**TASK OBJECTIVE**
Write out again exactly the lines from the one containing "What Blender Python" through the one containing "SC.camera = cam", both included, and omit the pictures.

::: MATERIAL SUPPLIED

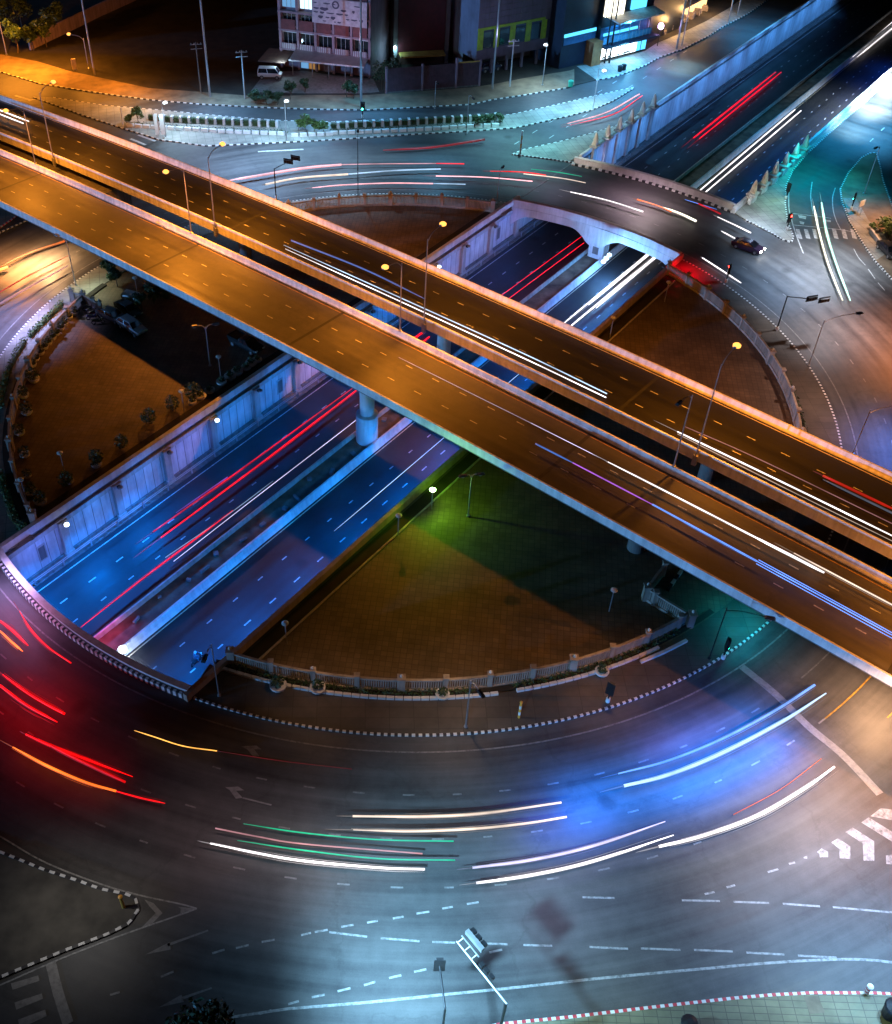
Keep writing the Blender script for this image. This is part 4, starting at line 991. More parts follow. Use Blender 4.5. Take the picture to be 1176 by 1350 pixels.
hedge([(25, 694), (31, 700)], 1.0, .9, 'small round bright bush at the tip of the lower left hedge', M_LEAF)
hp = [C0 + (p - C0) for p in arc(.914 * RR, R_(-111), R_(-84), .3)]
def hedge3(P, w, h, label, mat, dens=14):
    t = thing('hedge', label, 'hedge', P[0]); b = MB(); r2 = random.Random(3)
    for p in resample(P, .5): b.leaves(p + Vector((0, 0, h * .5)), (w, w, h * .5), dens, .15, mat, r2)
    b.build('foliage', t)
hedge3(hp, .35, .4, 'low dark ground planting behind the left run of white blocks below the near fence', M_GRASS)
hedge3(arc(.914 * RR, R_(-79), R_(-58), .3), .35, .4, 'low dark ground planting behind the right run of white blocks below the near fence', M_GRASS)
hedge3(arc(.915 * RR, R_(-25), R_(28), .3), .6, .8, 'dark hedge outside the right hand island fence', M_LEAFD, 18)
for x, y, l, s in ((365 + 2, 907, 'dark round shrub left on the lower planting strip', 1.1), (419, 910, 'dark round shrub second from the left on the lower planting strip', 1.0), (583, 918, 'dark shrub in the white pot below the near fence', .9), (793, 888, 'dark shrub on the lower planting strip near the small signal', .9)):
    q = make_bush(l, None, .55, 1.0, 130, M_LEAFD, True); q.location = G(x, y, .15); q.scale = (s,) * 3
def tree(loc, h, r, label, mat, n=1500, trunk=.16, seed=1, grp=None, size=.32):
    r2 = random.Random(seed); t = thing('tree', label, 'tree', loc, grp); b = MB()
    b.tube(spline([(0, 0, 0), (r2.uniform(-.2, .2), r2.uniform(-.2, .2), h * .35), (r2.uniform(-.4, .4), r2.uniform(-.4, .4), h * .75)], 5), trunk, M_BARK, 7, trunk * .4)
    cl = []
    for k in range(9):
        a = r2.uniform(0, 6.28); d = r * r2.uniform(.2, .75); c = Vector((d * math.cos(a), d * math.sin(a), h * r2.uniform(.5, .92))); cl.append(c)
        b.tube([(0, 0, h * .32 + .04 * h * (k % 4)), c * .7 + Vector((0, 0, h * .15)), c], trunk * .35, M_BARK, 5, .03)
    b.build('trunk', t, world=False); b = MB()
    for c in cl: b.leaves(c, (r * .48, r * .48, h * .17), n // 9, size, mat, r2)
    b.build('crown', t, world=False); return t
for k, (x, y, h, r, l) in enumerate(((24, 70, 6, 2.6, 'amber lit tree beside the far left street lamp'), (45, 66, 5.5, 2.4, 'dark tree right of the amber lit one at the far left'), (62, 62, 6, 2.8, 'dark bushy tree at the head of the left verge'), (30, 40, 8, 3.4, 'tall dark tree behind the far left trees'), (2, 45, 8, 3.2, 'amber tinted tree cut by the left photo edge'), (75, 42, 6, 2.8, 'dark tree behind the pink wall at the upper left'))):
    tree(G(x, y, .12), h, r, l, M_LEAFD if k else M_LEAF, 1100, seed=k + 2)
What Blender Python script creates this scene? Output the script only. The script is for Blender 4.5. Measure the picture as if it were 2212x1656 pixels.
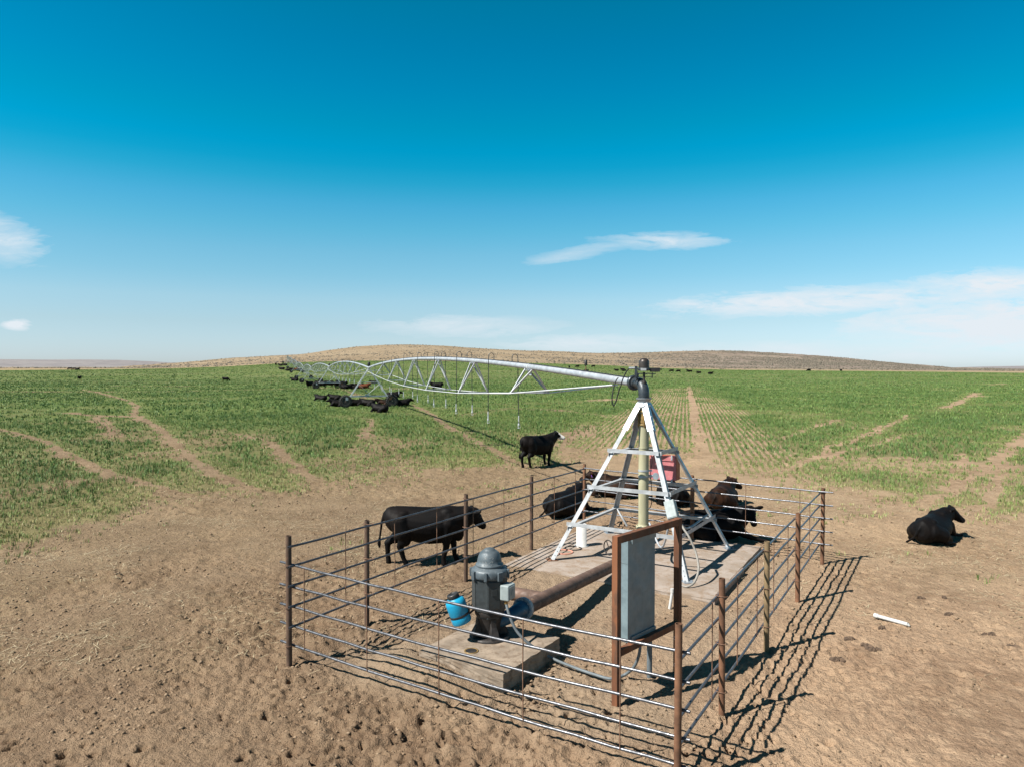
import bpy, bmesh, math, random
import numpy as np
from mathutils import Vector, Matrix, Euler
random.seed(7); rng = np.random.default_rng(7)
R = math.radians
for o in list(bpy.data.objects): bpy.data.objects.remove(o)
SC = bpy.context.scene; COL = SC.collection

# ------------------------------------------------------------------ camera
H = 3.8; FPX = 1534.0; PITCH = math.atan(33/1534)
cam_d = bpy.data.cameras.new("camera"); cam = bpy.data.objects.new("camera", cam_d); COL.objects.link(cam)
cam.location = (0, 0, H); cam.rotation_euler = (math.pi/2 - PITCH, 0, 0)
cam_d.sensor_width = 36; cam_d.lens = 36*FPX/2212; cam_d.clip_start = 0.1; cam_d.clip_end = 30000
SC.camera = cam

# ------------------------------------------------------------------ sun and sky
ELEV, SHAD = R(48.5), R(26)          # sun height; direction in which shadows fall (from +x, anticlockwise)
sd = Vector((-math.cos(SHAD)*math.cos(ELEV), -math.sin(SHAD)*math.cos(ELEV), math.sin(ELEV)))
sl = bpy.data.lights.new("sun", 'SUN'); sl.energy = 5.0; sl.angle = R(0.5); sl.color = (1.0, 0.955, 0.88)
so = bpy.data.objects.new("sun", sl); COL.objects.link(so)
so.rotation_euler = sd.to_track_quat('Z', 'Y').to_euler(); so.location = (-30, -15, 40)
SC.view_settings.view_transform = 'Standard'; SC.view_settings.look = 'None'
SC.view_settings.exposure = 1.0; REFL = .80; SC.view_settings.gamma = 1; SC.view_settings.use_curve_mapping = False
SC.render.engine = 'CYCLES'

class NT:
    def __init__(s, nt): s.t = nt; nt.nodes.clear()
    def n(s, typ, **kw):
        nd = s.t.nodes.new(typ)
        for k, v in kw.items(): setattr(nd, k, v)
        return nd
    def set(s, sock, v):
        if v is None: return
        if isinstance(v, bpy.types.NodeSocket): s.t.links.new(v, sock)
        else:
            if isinstance(v, tuple) and len(v) == 3 and sock.type == 'RGBA': v = v + (1,)
            sock.default_value = v
    def m(s, op, a, b=None, c=None, clamp=False):
        nd = s.n('ShaderNodeMath', operation=op); nd.use_clamp = clamp
        for i, v in enumerate((a, b, c)): s.set(nd.inputs[i], v)
        return nd.outputs[0]
    def vm(s, op, a, b=None):
        nd = s.n('ShaderNodeVectorMath', operation=op)
        s.set(nd.inputs[0], a); s.set(nd.inputs[1], b)
        return nd.outputs[0]
    def mix(s, f, a, b, mode='MIX'):
        nd = s.n('ShaderNodeMix', data_type='RGBA', blend_type=mode)
        s.set(nd.inputs[0], f); s.set(nd.inputs[6], a); s.set(nd.inputs[7], b)
        return nd.outputs[2]
    def noise(s, vec, scale, detail=3, rough=.55, dist=0):
        nd = s.n('ShaderNodeTexNoise'); s.set(nd.inputs['Vector'], vec)
        nd.inputs['Scale'].default_value = scale; nd.inputs['Detail'].default_value = detail
        nd.inputs['Roughness'].default_value = rough; nd.inputs['Distortion'].default_value = dist
        return nd.outputs[0]
    def mr(s, v, a, b, c=0., d=1., smooth=True):
        nd = s.n('ShaderNodeMapRange', interpolation_type='SMOOTHSTEP' if smooth else 'LINEAR')
        s.set(nd.inputs[0], v); nd.inputs[1].default_value = a; nd.inputs[2].default_value = b
        nd.inputs[3].default_value = c; nd.inputs[4].default_value = d
        return nd.outputs[0]
    def xyz(s, v):
        nd = s.n('ShaderNodeSeparateXYZ'); s.set(nd.inputs[0], v); return nd.outputs
    def comb(s, x, y, z):
        nd = s.n('ShaderNodeCombineXYZ')
        for i, v in enumerate((x, y, z)): s.set(nd.inputs[i], v)
        return nd.outputs[0]
    def ramp(s, f, stops, interp='LINEAR'):
        nd = s.n('ShaderNodeValToRGB'); cr = nd.color_ramp; cr.interpolation = interp
        while len(cr.elements) < len(stops): cr.elements.new(0.5)
        for e, (p, c) in zip(cr.elements, stops): e.position = p; e.color = tuple(c) + (1,)
        s.set(nd.inputs[0], f); return nd.outputs[0]
    def attr(s, name):
        return s.n('ShaderNodeAttribute', attribute_name=name).outputs

w = bpy.data.worlds.new("World"); SC.world = w; w.use_nodes = True
T = NT(w.node_tree)
sky = T.n('ShaderNodeTexSky', sky_type='NISHITA'); sky.sun_disc = False
sky.sun_elevation = ELEV; sky.sun_rotation = math.atan2(sd.x, sd.y) ; sky.altitude = 600
sky.air_density = 1.0; sky.dust_density = 0.6; sky.ozone_density = 1.6
tc = T.n('ShaderNodeTexCoord').outputs['Generated']
dx, dy, dz = T.xyz(T.vm('NORMALIZE', tc))
SKYGRADE = [(0.0, (0.59, 0.705, 0.95)), (0.0323, (0.59, 0.705, 0.95)), (0.1224, (0.602, 0.702, 0.792)), (0.1863, (0.61, 0.761, 0.797)), (0.2497, (0.5, 0.779, 0.802)), (0.3123, (0.431, 0.804, 0.819)), (0.374, (0.31, 0.822, 0.838)), (0.4346, (0.21, 0.813, 0.863)), (0.4939, (0.07, 0.794, 0.836)), (0.5347, (0.017, 0.777, 0.835)), (0.5747, (0.0, 0.776, 0.849)), (0.6307, (0.0, 0.756, 0.799)), (0.7168, (0.0, 0.705, 0.799)), (0.8183, (0.0, 0.663, 0.765)), (0.9083, (0.0, 0.652, 0.712)), (0.94, (0.0, 0.62, 0.68)), (1.0, (0.11, 0.19, 0.23))]  # last stop darkens the unseen sky overhead to cut fill light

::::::

**TASK RESPONSE**
What Blender Python script creates this scene? Output the script only. The script is for Blender 4.5. Measure the picture as if it were 2212x1656 pixels.
import bpy, bmesh, math, random
import numpy as np
from mathutils import Vector, Matrix, Euler
random.seed(7); rng = np.random.default_rng(7)
R = math.radians
for o in list(bpy.data.objects): bpy.data.objects.remove(o)
SC = bpy.context.scene; COL = SC.collection

# ------------------------------------------------------------------ camera
H = 3.8; FPX = 1534.0; PITCH = math.atan(33/1534)
cam_d = bpy.data.cameras.new("camera"); cam = bpy.data.objects.new("camera", cam_d); COL.objects.link(cam)
cam.location = (0, 0, H); cam.rotation_euler = (math.pi/2 - PITCH, 0, 0)
cam_d.sensor_width = 36; cam_d.lens = 36*FPX/2212; cam_d.clip_start = 0.1; cam_d.clip_end = 30000
SC.camera = cam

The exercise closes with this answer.